Face à ces défis, les vignerons innovent :

  • Replanter sur des expositions nord ou plus en altitude pour limiter la chaleur
  • Revenir à des modes de taille traditionnels pour mieux résister au stress hydrique
  • Choisir les clones de cépages les moins précoces, voire introduire des variétés résistantes venues d’Allemagne ou de Suisse

L’objectif ? Préserver la fraîcheur et l’équilibre emblématique des vins lorrains, tout en anticipant la vigne de demain.

La renaissance du vignoble doit beaucoup à quelques passionnés dont la renommée dépasse parfois le terroir.

  • Marcel Crochet, du Domaine de la Linotte, mémoire vivante qui transmit son savoir à une nouvelle génération de vignerons.
  • Famille Laroppe, installée à Lucey, figure de proue des Côtes de Toul et pionnière des terroirs bio.
  • Stéphane Picard, ambassadeur de la Moselle, récompensé au Salon de l’Agriculture pour ses crémants.
  • Domaine Régina à Pagny-sur-Moselle, modèle de conversion en biodynamie et d’accueil oenotouristique.

Aujourd’hui, une nouvelle génération – souvent revenue de Bourgogne, d’Alsace ou du Val de Loire – revisite le vignoble avec ambition : micro-cuvées, crémants de haute précision, rosés de gastronomie. Ces femmes et ces hommes sont les véritables artisans de la notoriété actuelle des vins lorrains.

Discrets, parfois jugés “région à vins modestes”, les vins lorrains étonnent de plus en plus les critiques et les sommeliers parisiens. Le Gris de Toul, ce rosé léger et désaltérant, trouve une place à la table des bistrots branchés. Le Crémant de Lorraine se glisse à la carte de restaurants étoilés, comme la Maison Dufossé (Metz).

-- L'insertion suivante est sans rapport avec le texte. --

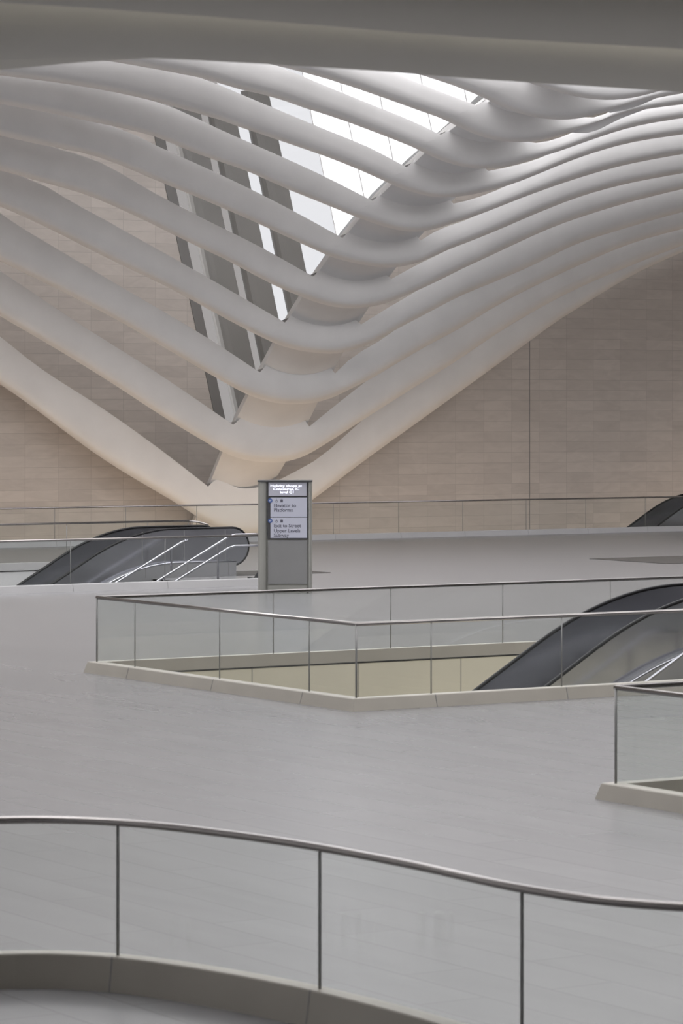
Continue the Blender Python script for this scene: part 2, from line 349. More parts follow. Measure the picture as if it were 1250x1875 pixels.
# ------------------------------------------------------------------ ribs and spine
ribs = [
 dict(v=87.6, U=[(-160, 516), (0, 616), (60, 664), (200, 756), (300, 828), (381, 891)], NR=(510, 879), c=[(392, 880), (440, 894), (468, 893)],
      UR=[(580, 842), (650, 792), (760, 708), (900, 628), (984, 580), (1068, 535), (1152, 500), (1250, 462), (1380, 415)],
      L=[(-160, 612), (0, 704), (200, 848), (320, 920), (398, 966)], B=[(440, 980), (485, 972), (525, 948)], LR=[(572, 915), (658, 850), (780, 762), (900, 675), (970, 624), (1020, 588), (1074, 554), (1152, 507), (1250, 461), (1380, 408)]),
 dict(v=86.0, U=[(-160, 392), (0, 496), (144, 592), (300, 691), (427, 778)], NR=(566, 781), c=[(446, 762), (502, 772), (552, 763)],
      UR=[(650, 716), (720, 675), (840, 608), (984, 530), (1068, 490), (1152, 455), (1250, 426), (1380, 390)],
      L=[(-160, 482), (0, 579), (108, 642), (202, 700), (300, 764), (380, 812)], B=[(406, 827), (440, 840), (482, 846), (524, 845), (552, 837)], LR=[(594, 814), (650, 778), (773, 700), (840, 658), (900, 617), (970, 574), (1057, 528), (1138, 493), (1250, 449), (1380, 405)]),
 dict(v=84.4, U=[(-160, 295), (0, 390), (14, 400), (120, 465), (216, 522), (300, 571), (382, 620), (476, 682)], NR=(613, 684), c=[(493, 664), (546, 676), (601, 668)],
      UR=[(650, 650), (684, 632), (720, 612), (792, 575), (900, 524), (1012, 466), (1138, 426), (1250, 394), (1380, 365)],
      L=[(-160, 400), (0, 478), (120, 537), (216, 587), (300, 636), (396, 692), (432, 712)], B=[(454, 723), (496, 736), (538, 740), (569, 738), (600, 731)], LR=[(640, 713), (667, 700), (720, 669), (780, 634), (840, 602), (900, 565), (984, 521), (1068, 482), (1152, 447), (1250, 419), (1380, 390)]),
 dict(v=82.8, U=[(-160, 285), (0, 309), (41, 324), (72, 335), (120, 363), (187, 400), (300, 463), (420, 531), (524, 592)], NR=(661, 594), c=[(531, 576), (596, 597), (648, 584)],
      UR=[(706, 566), (768, 535), (840, 500), (936, 456), (1012, 422), (1102, 391), (1250, 352), (1380, 325)],
      L=[(-160, 335), (0, 378), (72, 410), (144, 446), (216, 482), (300, 522), (372, 561), (444, 600), (482, 619)], B=[(499, 627), (540, 640), (580, 646), (617, 647), (648, 640)], LR=[(684, 626), (720, 606), (792, 568), (840, 543), (900, 518), (970, 488), (1057, 446), (1138, 420), (1250, 388), (1380, 360)]),
 dict(v=81.2, U=[(-160, 215), (0, 241), (60, 262), (115, 275), (154, 286), (300, 363), (372, 400), (478, 453), (576, 508)], NR=(716, 511), c=[(583, 494), (648, 512), (702, 500)],
      UR=[(761, 486), (816, 464), (900, 432), (984, 396), (1068, 364), (1124, 348), (1250, 323), (1380, 300)],
      L=[(-160, 275), (0, 312), (72, 332), (144, 352), (264, 403), (334, 438), (420, 479), (487, 515), (530, 535)], B=[(548, 542), (580, 554), (620, 563), (667, 563), (706, 555)], LR=[(740, 542), (792, 519), (840, 495), (900, 467), (936, 450), (1012, 416), (1102, 385), (1250, 346), (1380, 320)]),
 dict(v=79.6, U=[(-160, 160), (0, 182), (96, 198), (156, 218), (192, 227), (223, 237), (300, 273), (391, 314), (468, 351), (540, 388), (629, 437)], NR=(770, 440), c=[(637, 424), (700, 441), (758, 429)],
      UR=[(800, 422), (857, 404), (900, 390), (956, 367), (1040, 338), (1124, 313), (1250, 288), (1380, 268)],
      L=[(-160, 215), (0, 248), (60, 262), (168, 284), (300, 336), (396, 376), (454, 401), (545, 443), (585, 461)], B=[(591, 464), (625, 476), (667, 485), (708, 490), (740, 487)], LR=[(770, 479), (816, 459), (860, 442), (900, 426), (984, 390), (1068, 358), (1124, 342), (1250, 317), (1380, 295)]),
 dict(v=77.9, U=[(-160, 110), (0, 124), (29, 130), (96, 142), (178, 158), (252, 177), (300, 191), (331, 203), (396, 234), (468, 266), (540, 298), (600, 326), (686, 370)], NR=(830, 373), c=[(694, 354), (760, 372), (816, 360)],
      UR=[(860, 366), (900, 353), (956, 335), (1040, 302), (1138, 270), (1250, 251), (1380, 235)],
      L=[(-160, 160), (0, 190), (96, 208), (192, 228), (240, 238), (300, 256), (336, 272), (396, 294), (449, 312), (516, 342), (600, 376), (638, 392)], B=[(665, 402), (700, 414), (740, 423), (769, 424), (800, 418)], LR=[(830, 408), (857, 400), (900, 384), (956, 362), (1040, 332), (1124, 307), (1250, 282), (1380, 262)]),
 dict(v=76.2, U=[(-160, 70), (150, 100), (240, 113), (270, 118), (324, 132), (365, 142), (444, 174), (499, 197), (600, 239), (680, 272), (749, 309)], NR=(894, 313), c=[(755, 294), (816, 314), (882, 304)],
      UR=[(920, 308), (984, 294), (1068, 267), (1152, 240), (1250, 222), (1380, 208)],
      L=[(-160, 115), (0, 138), (96, 150), (178, 163), (252, 178), (300, 190), (348, 204), (389, 215), (434, 231), (514, 258), (600, 288), (660, 312), (700, 330)], B=[(730, 343), (760, 353), (800, 361), (828, 361), (860, 357)], LR=[(900, 348), (940, 336), (984, 319), (1040, 296), (1138, 265), (1250, 246), (1380, 230)]),
 dict(v=74.5, U=[(-160, 30), (200, 60), (350, 80), (430, 97), (497, 116), (540, 134), (600, 159), (696, 198), (760, 224), (812, 250)], NR=(957, 258), c=[(818, 238), (880, 256), (944, 247)],
      UR=[(984, 262), (1012, 256), (1068, 240), (1152, 211), (1250, 196), (1380, 184)],
      L=[(-160, 75), (100, 100), (200, 112), (270, 124), (324, 134), (365, 142), (444, 165), (497, 177), (564, 200), (600, 211), (696, 246), (754, 269)], B=[(785, 284), (820, 298), (860, 307), (900, 308), (928, 305)], LR=[(970, 293), (1020, 278), (1068, 261), (1152, 234), (1250, 216), (1380, 200)]),
 dict(v=72.8, U=[(-160, 5), (200, 30), (500, 75), (650, 108), (718, 131), (768, 153), (830, 177), (882, 197)], NR=(1022, 206), c=[(888, 182), (950, 202), (1010, 196)],
      UR=[(1060, 214), (1079, 216), (1152, 196), (1250, 176), (1380, 160)],
      L=[(-160, 45), (200, 70), (350, 88), (430, 102), (497, 118), (600, 145), (696, 177), (760, 200), (800, 214)], B=[(829, 227), (865, 244), (905, 256), (940, 260), (975, 259)], LR=[(1012, 251), (1068, 234), (1152, 206), (1250, 191), (1380, 178)]),
 dict(v=71.1, U=[(-160, -30), (300, 10), (500, 35), (650, 62), (800, 102), (880, 124), (955, 150)], NR=(1094, 158), c=[(961, 136), (1025, 155), (1082, 148)],
      UR=[(1120, 176), (1160, 172), (1222, 156), (1300, 140), (1380, 130)],
      L=[(-160, 20), (300, 48), (500, 75), (650, 103), (718, 122), (766, 136), (869, 172)], B=[(895, 184), (935, 202), (980, 215), (1020, 219), (1050, 218)], LR=[(1085, 211), (1120, 202), (1152, 192), (1200, 180), (1250, 171), (1380, 150)]),
 dict(v=69.4, U=[(-160, -70), (300, -35), (500, -10), (700, 25), (850, 55), (950, 78), (1030, 104)], NR=(1168, 112), c=[(1036, 90), (1100, 108), (1156, 102)],
      UR=[(1200, 130), (1250, 122), (1300, 112), (1380, 100)],
      L=[(-160, -20), (300, 5), (500, 28), (700, 66), (800, 90), (870, 112), (940, 137)], B=[(965, 150), (1010, 165), (1060, 178), (1110, 183), (1135, 182)], LR=[(1152, 180), (1185, 173), (1222, 162), (1300, 140), (1380, 120)]),
]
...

À l’international, la Moselle brille dans les concours (médaille d’or au Concours Mondial des Vins Féminalise 2023 pour le domaine de l’Ancienne Côte). La proximité du Luxembourg et de l’Allemagne draine une nouvelle clientèle, assoiffée de vins frais et digestes. Même des marchés plus lointains (Pays-Bas, Suisse) commencent à s’intéresser à la Lorraine, grâce à la communication active des producteurs locaux (sources : Terre de Vins, France 3 Grand Est).

Le vignoble n’a pas fini de se réinventer, et plusieurs défis titillent l’imagination des vignerons lorrains :

  • La préservation du foncier agricole (forte pression immobilière aux abords des villes)
  • Le réchauffement climatique et la multiplication des aléas météorologiques
  • La difficulté de transmission des domaines familiaux
  • La concurrence des grands vignobles voisins (Alsace, Champagne…)

Mais de belles promesses s’esquissent : l’essor du bio, l’envie de circuits courts, l’intérêt croissant des jeunes pour la vigne. Avec son histoire douloureuse mais magistrale, une identité de terroir affirmée et une créativité sans limite, la Lorraine retrouve fièrement sa place sur la carte des grands vignobles français. La grande histoire du vin lorrain continue de s’écrire… et c’est encore meilleur lorsqu’on la partage, verre en main, avec ceux qui l’aiment.